TGEU executive director Ymania Brown said in a statement shared today on Transgender Day of Remembrance: ‘This year, as we confront the sobering milestone of 5,000 documented murders since the start of the Trans Murder Monitoring project that we know of, we, the trans people and communities around the world, are exhausted from repeatedly asking: When will this violence end? We can no longer afford to wait!.

But these figures fail to grasp the full extent of the violence trans people face, campaigners have long warned.

Data from police can be spotty at best, countless crimes go unreported and news outlets and even the victims’ family may misgender or deadname them.

This often leaves groups like TGEU to comb news reports, speak with local LGBTQ+ groups and verify a victim’s gender identity by chatting with those who knew them.

This year’s toll, up from 321 the previous year, ‘is no doubt a consequence of the concerted efforts of anti-gender and anti-rights movements that instrumentalise and vilify trans people to push wider anti-democratic political agendas’, TGEU said.

Campaigners chalked up the death toll to a rise in anti-trans movements (Picture: SOPA Images)

It added: ‘We have seen a consistent rise in the levels of online and offline hate speech and hate crimes, especially from political actors and religious and faith leaders, public figures.

‘This rise is enabled by the lack of strong hate crime legislation that protects gender identity and expression, and the manipulative disinformation resulting from the lack of accountability for social media companies on ensuring information integrity.’

As much as the full death toll is impossible to determine, trans advocates say some parts of the world are becoming increasingly unsafe. In the US, for example, trans people are over four times more likely than cisgender people to be victims of violent crime.

Such danger extends well beyond hate crimes.

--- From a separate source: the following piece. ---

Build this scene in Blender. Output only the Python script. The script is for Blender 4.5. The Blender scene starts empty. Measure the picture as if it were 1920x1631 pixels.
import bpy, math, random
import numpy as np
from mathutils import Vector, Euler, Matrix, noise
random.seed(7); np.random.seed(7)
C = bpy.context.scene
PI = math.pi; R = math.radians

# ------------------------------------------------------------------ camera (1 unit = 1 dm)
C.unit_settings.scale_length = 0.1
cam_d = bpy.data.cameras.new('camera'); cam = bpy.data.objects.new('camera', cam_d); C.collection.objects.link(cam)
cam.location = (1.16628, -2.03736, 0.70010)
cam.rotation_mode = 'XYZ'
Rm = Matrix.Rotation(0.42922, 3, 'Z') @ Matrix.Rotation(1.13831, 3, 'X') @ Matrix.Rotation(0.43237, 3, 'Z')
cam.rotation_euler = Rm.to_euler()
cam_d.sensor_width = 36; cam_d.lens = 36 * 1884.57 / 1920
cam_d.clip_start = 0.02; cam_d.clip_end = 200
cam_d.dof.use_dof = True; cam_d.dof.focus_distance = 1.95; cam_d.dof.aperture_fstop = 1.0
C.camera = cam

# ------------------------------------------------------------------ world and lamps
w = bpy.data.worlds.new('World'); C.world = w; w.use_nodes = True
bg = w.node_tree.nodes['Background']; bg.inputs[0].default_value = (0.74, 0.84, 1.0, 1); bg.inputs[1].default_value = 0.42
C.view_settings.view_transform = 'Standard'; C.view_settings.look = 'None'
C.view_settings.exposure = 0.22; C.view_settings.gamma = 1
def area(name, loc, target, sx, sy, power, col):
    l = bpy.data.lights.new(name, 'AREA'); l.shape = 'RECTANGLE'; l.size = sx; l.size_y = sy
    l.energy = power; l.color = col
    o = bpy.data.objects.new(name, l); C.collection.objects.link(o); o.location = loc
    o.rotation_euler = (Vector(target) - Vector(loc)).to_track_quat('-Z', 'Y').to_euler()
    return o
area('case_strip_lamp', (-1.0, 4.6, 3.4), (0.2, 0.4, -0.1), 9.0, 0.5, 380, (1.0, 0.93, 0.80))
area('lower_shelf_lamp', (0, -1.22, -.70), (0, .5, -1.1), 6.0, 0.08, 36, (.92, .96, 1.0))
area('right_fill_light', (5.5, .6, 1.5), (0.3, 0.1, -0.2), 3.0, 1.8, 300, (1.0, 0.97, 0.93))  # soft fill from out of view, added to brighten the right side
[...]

Transphobia can make getting a home, keeping down a job or accessing healthcare that much harder, especially if laws restrict their rights or fail to protect them.

Advocates warn this pushes trans people into homelessness and sex work, putting them even more at risk.

Of the killings documented by TGEU in the past year, almost half (46%) were shootings. More than a quarter (34%) happened out on the street and almost a quarter (22%) in the victim’s own home.

‘States must commit to immediate action to counter the surge in anti-trans hate speech and attacks and break this cycle of violence!’ Brown added.